Solo nel corso della serata il giovane capisce che l’uomo è Dino Buzzati –  uno dei modelli letterari di Ricci – che qui misteriosamente appare e altrettanto repentinamente scompare, ritratto nell’estate del ’58 quando i suoi Sessanta racconti ricevettero il prestigioso riconoscimento dello Strega.

Nel racconto successivo, Il suggestionabile, Ricci sviluppa e realizza in un crescendo narrativo buzzatiano la tensione tra una serie di fatti concreti e la loro inesplicabilità: in questo caso, la progressiva addizione di elementi perturbanti, legati all’involontario ma inesorabile cambiamento di sesso di Carlo Turinga, richiamano alla mente il meccanismo, frequente in Buzzati, della «catastrofe»  (N. Bonifazi), che qui culmina nello stupro finale della donna perpetrato dal branco dei colleghi d’ufficio, ignari della sua “mutazione”.

Le concessioni al fantastico – che danno vita a «piccoli gioielli e personaggi indimenticabili» (C. Taglietti) – non permettono, tuttavia,  al lettore di evadere dalla realtà, sempre ben presente in una Roma afosa e a tratti tropicale, una città oggi in decadenza, come, del resto, il mondo della cultura che un tempo la abitava:  ne Il manierista il locale abitualmente frequentato da Moravia e Pasolini negli anni Cinquanta è ora luogo di ritrovo della mafia russa (Cfr. pp. 235-236); ne Lo Stregato il Ninfeo di Villa Giulia viene declassato a «stadio della cultura italiana». Su queste immagini, tuttavia, una davvero spicca e diventa esemplare della Roma odierna – a richiamare tanta filmografia recente e a stabilire, forse, un nuovo cronòtopo,  quello della terrazza:

Se c’è forse una cosa su cui i romani non scherzano sono le terrazze. Sì, perché senza una terrazza a Roma non esisti, che tu ci organizzi un rave party o un premio letterario, una partita a burraco o un lunch d’affari. La terrazza è un fatto pubblico prima che privato, i romani la esibiscono, la ostentano, e quanto più il belvedere è di prestigio  tanto più il potere e lo status sociale salgono (in ordine crescente: vista Gasometro, vista Olimpico, vista Colosseo, vista san Pietro) (Ivi, p. 161)
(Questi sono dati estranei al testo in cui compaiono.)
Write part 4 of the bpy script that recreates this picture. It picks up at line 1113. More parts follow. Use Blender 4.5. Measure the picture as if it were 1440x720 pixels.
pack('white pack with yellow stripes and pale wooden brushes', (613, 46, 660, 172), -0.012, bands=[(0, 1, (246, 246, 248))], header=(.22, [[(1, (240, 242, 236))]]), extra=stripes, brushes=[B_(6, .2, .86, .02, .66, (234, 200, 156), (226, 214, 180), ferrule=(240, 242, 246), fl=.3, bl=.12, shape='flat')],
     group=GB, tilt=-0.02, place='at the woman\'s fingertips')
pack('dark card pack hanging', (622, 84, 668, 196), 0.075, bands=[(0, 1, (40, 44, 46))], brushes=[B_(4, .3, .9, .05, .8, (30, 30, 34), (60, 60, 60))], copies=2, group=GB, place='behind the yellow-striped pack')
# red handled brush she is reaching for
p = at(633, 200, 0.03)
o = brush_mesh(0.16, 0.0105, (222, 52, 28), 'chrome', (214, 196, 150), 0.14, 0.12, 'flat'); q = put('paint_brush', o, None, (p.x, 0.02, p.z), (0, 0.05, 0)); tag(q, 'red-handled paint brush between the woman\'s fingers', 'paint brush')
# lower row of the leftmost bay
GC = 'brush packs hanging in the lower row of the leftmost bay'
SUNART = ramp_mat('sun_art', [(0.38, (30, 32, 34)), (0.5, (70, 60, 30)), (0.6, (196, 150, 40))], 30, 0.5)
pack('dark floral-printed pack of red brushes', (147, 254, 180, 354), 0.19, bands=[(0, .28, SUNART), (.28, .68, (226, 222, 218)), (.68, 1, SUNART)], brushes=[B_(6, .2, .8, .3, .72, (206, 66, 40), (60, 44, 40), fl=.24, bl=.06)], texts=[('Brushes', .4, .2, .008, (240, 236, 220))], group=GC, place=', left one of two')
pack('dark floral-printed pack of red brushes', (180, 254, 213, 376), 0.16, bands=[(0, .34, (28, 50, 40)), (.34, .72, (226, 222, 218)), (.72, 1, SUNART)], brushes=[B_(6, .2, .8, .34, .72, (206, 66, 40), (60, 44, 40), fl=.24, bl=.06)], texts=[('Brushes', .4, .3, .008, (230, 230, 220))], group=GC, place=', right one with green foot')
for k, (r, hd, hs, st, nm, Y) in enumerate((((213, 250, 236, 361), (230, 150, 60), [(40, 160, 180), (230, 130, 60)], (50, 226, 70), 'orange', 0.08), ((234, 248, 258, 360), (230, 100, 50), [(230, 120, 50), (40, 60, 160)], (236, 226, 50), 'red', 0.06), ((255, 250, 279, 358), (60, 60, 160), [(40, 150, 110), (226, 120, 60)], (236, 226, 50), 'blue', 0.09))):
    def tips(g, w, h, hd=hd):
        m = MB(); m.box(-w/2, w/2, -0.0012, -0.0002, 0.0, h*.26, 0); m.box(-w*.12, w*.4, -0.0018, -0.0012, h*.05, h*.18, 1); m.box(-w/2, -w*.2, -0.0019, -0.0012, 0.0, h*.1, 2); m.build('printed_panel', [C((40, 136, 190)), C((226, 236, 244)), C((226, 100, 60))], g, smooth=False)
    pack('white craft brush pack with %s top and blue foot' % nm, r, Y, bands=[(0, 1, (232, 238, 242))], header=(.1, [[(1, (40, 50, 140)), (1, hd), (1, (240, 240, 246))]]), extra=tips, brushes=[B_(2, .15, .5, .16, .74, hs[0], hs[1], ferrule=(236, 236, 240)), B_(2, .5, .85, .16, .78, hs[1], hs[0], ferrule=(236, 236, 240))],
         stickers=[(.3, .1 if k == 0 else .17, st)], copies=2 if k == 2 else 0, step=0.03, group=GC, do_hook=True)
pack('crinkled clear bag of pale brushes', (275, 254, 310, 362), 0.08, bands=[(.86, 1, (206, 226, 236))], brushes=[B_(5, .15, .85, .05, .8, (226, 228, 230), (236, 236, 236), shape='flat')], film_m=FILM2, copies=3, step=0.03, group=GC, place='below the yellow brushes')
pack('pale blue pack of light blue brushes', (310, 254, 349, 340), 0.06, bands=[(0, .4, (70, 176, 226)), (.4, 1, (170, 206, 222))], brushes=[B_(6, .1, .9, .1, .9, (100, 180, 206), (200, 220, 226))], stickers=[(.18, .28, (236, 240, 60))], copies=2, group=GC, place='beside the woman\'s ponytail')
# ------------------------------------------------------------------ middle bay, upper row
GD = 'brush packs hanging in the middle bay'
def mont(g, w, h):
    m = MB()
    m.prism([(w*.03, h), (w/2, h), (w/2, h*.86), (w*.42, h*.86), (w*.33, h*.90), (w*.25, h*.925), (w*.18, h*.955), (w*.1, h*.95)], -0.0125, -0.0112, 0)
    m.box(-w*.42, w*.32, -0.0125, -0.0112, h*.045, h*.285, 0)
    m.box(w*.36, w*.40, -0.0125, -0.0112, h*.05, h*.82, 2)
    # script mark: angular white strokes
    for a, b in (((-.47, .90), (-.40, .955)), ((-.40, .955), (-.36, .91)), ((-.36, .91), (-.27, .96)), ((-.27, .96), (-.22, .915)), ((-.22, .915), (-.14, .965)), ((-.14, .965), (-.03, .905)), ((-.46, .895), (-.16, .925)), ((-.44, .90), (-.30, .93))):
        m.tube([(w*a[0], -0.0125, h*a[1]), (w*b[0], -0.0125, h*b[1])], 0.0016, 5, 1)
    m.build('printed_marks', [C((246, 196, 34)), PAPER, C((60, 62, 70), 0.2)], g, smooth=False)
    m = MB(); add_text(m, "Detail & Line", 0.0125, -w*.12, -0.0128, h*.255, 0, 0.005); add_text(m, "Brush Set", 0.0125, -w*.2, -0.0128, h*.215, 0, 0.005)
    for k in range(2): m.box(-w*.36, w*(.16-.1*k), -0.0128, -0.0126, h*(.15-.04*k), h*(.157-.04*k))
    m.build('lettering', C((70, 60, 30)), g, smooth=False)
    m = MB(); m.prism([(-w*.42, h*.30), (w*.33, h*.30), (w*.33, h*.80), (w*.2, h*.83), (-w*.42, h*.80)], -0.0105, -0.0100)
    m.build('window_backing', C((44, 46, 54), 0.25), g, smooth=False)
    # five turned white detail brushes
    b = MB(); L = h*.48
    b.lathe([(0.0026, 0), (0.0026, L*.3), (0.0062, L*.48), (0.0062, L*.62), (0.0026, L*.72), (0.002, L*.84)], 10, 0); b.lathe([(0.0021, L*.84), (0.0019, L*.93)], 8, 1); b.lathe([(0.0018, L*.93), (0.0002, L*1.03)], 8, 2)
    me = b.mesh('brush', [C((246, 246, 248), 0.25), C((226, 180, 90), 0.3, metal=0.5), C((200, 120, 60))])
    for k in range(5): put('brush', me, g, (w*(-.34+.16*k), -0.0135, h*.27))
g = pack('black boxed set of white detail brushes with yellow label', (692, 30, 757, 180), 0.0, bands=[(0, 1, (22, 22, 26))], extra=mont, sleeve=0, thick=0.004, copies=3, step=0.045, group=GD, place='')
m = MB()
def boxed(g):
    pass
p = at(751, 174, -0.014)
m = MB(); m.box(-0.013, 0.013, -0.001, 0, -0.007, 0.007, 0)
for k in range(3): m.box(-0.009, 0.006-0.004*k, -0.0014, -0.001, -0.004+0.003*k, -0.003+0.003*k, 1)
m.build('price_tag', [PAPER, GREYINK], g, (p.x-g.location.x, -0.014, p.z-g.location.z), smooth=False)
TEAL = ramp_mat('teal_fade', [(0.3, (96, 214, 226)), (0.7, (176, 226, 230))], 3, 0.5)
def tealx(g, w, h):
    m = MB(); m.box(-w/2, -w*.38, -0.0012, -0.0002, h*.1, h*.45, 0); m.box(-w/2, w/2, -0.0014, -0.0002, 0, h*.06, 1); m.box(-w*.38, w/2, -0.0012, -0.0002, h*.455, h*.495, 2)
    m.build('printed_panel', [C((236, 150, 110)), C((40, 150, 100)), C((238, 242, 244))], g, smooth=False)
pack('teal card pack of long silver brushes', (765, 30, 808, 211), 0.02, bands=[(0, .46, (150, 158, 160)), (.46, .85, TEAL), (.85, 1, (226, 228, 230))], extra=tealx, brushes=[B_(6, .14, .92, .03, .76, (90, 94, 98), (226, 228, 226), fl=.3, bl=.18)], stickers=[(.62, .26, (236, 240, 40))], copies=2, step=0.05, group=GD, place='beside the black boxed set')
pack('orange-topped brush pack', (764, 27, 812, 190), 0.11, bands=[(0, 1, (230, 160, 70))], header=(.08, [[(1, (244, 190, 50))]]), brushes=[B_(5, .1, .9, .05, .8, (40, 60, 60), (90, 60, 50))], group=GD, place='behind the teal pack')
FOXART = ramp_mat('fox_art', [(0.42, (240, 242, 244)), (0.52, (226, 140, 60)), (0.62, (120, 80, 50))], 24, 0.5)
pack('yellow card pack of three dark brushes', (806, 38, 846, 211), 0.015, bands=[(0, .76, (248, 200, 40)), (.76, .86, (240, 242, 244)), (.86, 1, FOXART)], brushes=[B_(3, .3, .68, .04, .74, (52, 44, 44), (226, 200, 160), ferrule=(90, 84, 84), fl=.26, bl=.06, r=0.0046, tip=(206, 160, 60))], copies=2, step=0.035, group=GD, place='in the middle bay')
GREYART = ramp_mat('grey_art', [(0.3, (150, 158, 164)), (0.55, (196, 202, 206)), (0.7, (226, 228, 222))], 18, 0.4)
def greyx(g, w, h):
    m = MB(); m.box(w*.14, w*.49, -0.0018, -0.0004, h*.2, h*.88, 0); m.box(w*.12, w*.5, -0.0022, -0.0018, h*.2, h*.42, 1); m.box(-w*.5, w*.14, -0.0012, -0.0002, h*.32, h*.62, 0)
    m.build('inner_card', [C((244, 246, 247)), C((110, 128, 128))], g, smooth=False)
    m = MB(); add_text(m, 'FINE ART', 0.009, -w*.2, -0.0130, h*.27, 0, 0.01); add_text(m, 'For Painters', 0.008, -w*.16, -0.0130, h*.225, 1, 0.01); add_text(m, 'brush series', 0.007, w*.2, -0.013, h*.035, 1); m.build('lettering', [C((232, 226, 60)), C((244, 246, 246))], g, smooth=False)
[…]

Nella sua raccolta di racconti sospesi tra realistico e fantastico, costruiti con un rigore formale che rimanda a un altro maestro della forma breve novecentesca,  Calvino,  Ricci si affaccia sul mondo d’oggi: di questo le terrazze della capitale sono metafora. L’autore dà esemplare rappresentazione di tic, vizi, idiosincrasie, talenti pubblici e privati del mondo della scrittura, e con esso dell’editoria e della critica letteraria, che diviene a sua volta campione e osservatorio di quella realtà contemporanea la cui visione  frammentata e discontinua trova incarnazione efficace in un «genere senza teoria»(S. Zatti) come il racconto che, tuttavia, si rivela congegno narrativo non privo di perfezione.